For those of us who do not share the underlying assumptions, it is not remotely dissimilar to elaborate theories that blame men for everything. Or blacks that blame whites (as though "the system" treats all whites the same). It comes across as something a lot less charitable than "concern" for the downtrodden.

Burke said...

I hadn't really selected the quote for its effort at apportioning blame. And indeed, since I do not presume that the rich are to blame for the plight of the poor (although this may be the case where force, fraud, rent-seeking, etc. are involved), I should in the interest of consistency avoid blaming women and alphas for beta lonliness.
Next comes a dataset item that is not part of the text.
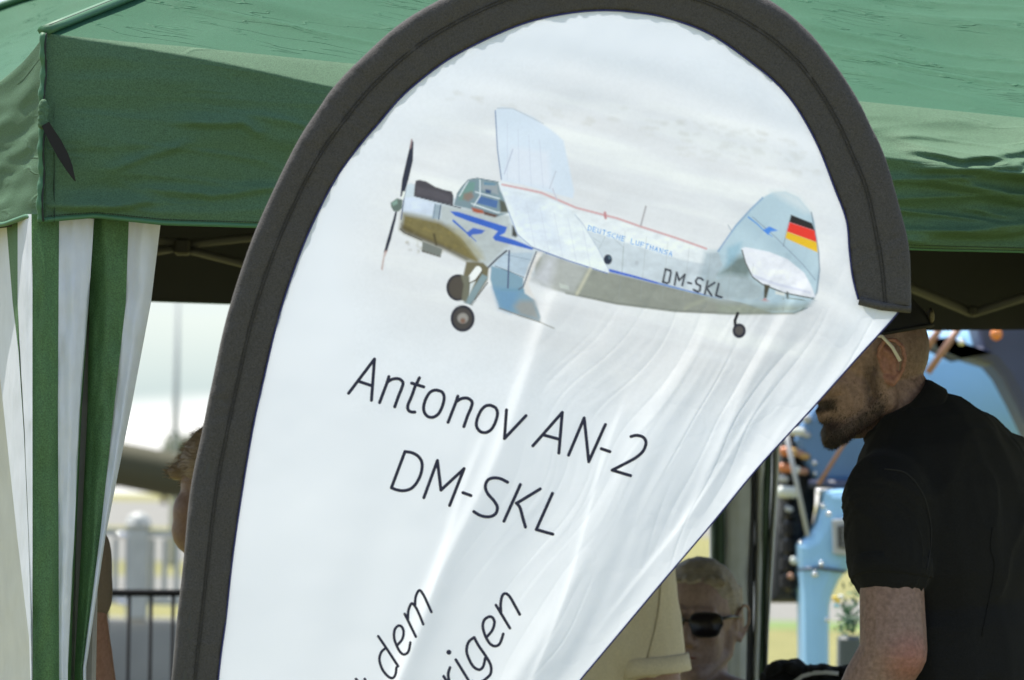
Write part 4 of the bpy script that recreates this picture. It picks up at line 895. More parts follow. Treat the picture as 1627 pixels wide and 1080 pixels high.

But now that I think about it . . . it seems manifestly evident at this stage that the division among males between sexual "haves" and "have-nots" is a function of the destruction monogamy as a legal and social norm. It is equally clear that this destruction was wrought by a de-facto alliance between feminists on the one hand and Hugh Hefner's playboy philosophy on the other. Call them "women" and "alphas", respectively, if you wish, but this is where the blame truly lies.

Burke said...

But the truth is that my post was mainly an excuse to put up that picture. :-)

trumwill said...

The picture is quite appreciated! I wanted to comment on the actual question at hand, but I haven't seen the movie so it's hard to. I suspect that I am too social a creature (something I don't say often), too romantically optomistic (ditto), and too much a technophile (okay, that I say often) to take living on an island with a wonderful and beautiful woman.

The destruction of monogamy as the social norm is attributable to a lot of things, though. Depending on whether you're referring to the sharp lack of enduring monogamy in the younger years or the commonality of divorce and not-infrequent singlehood in later years.

Regarding the former, circumstantial culprits would include (but would not be limited by) the increased prevance and idealization of youth culture, delayed maturity and life responsibility, and the (perhaps illusory) protection of sexual exploration provided by contraception and abortion. The people that support (and acknowledge) these things are not simply feminists and Hefner types. The status quo is also supported by people that don't have easy access to sex but prefer (or think they prefer) the comparatively few partners they do have (and have to bust their butt for) to marrying the best girl that would have them in their late teens and early twenties. And people that are, for a variety of reasons, against strong social institutions even if they theoretically serve their own best interest. And optomists that believe that even if they have trouble procuring sex now that things might change if they could just get their game on.

Regarding the latter, feminists may be as big a culprit as any since they support the loosening of divorce law, but they have the support of a lot of men outside the realm of alphas that are either sympathetic to the need of a woman to leave or want to reserve the right to leave an unhappy marriage themselves.

I'd also be remiss if I didn't point out that the anarchy has a way of sorting itself out on the terms of those involved. There are winners and losers, but it hasn't necessarily created a system of losers (and those losers are not, I have to repeat, all men).

In any case, the "enemy" here is not women or alpha males but mostly social liberals of all stripes. They're the ones that want to balance monogamy and the institution of marriage with individual autonomy and other considerations. I should note that most of my criticisms here do not apply to thoughtful and fair-minded social conservatives who have more comprehensive explanations for what ails society, but for those that hunker down on the simplistic equation that "I do not have as satisfying a love life as I would like, and since I would like these relationships to women and women will not have them with me (on the terms I would prefer), they are to blame."

Burke said...

You never saw Blue Lagoon? I guess I betray my age in remembering when the movie came out and the controversy that attended it. Rated "R", it is considered a milestone in the sexualization of teenagers for adult movie audiences, although by present standards, the movie is almost quaint.

On the point at hand, sure, you can find all kinds of people that support the easy availability of divorce and abortion for both personal and ideological reasons. But only feminism had the political muscle (including the ability to gain the compliance and support of political and legal elites) to carry off these institutional changes. I fail to see how the other people you describe were either necessary or sufficient to effect the same thing.

But I agree that "women and alphas" are poor proxies for social liberalism. And I would further agree that it is hard to have much sympathy for those men whose only objection to the social order is that they weren't at its pinnacle.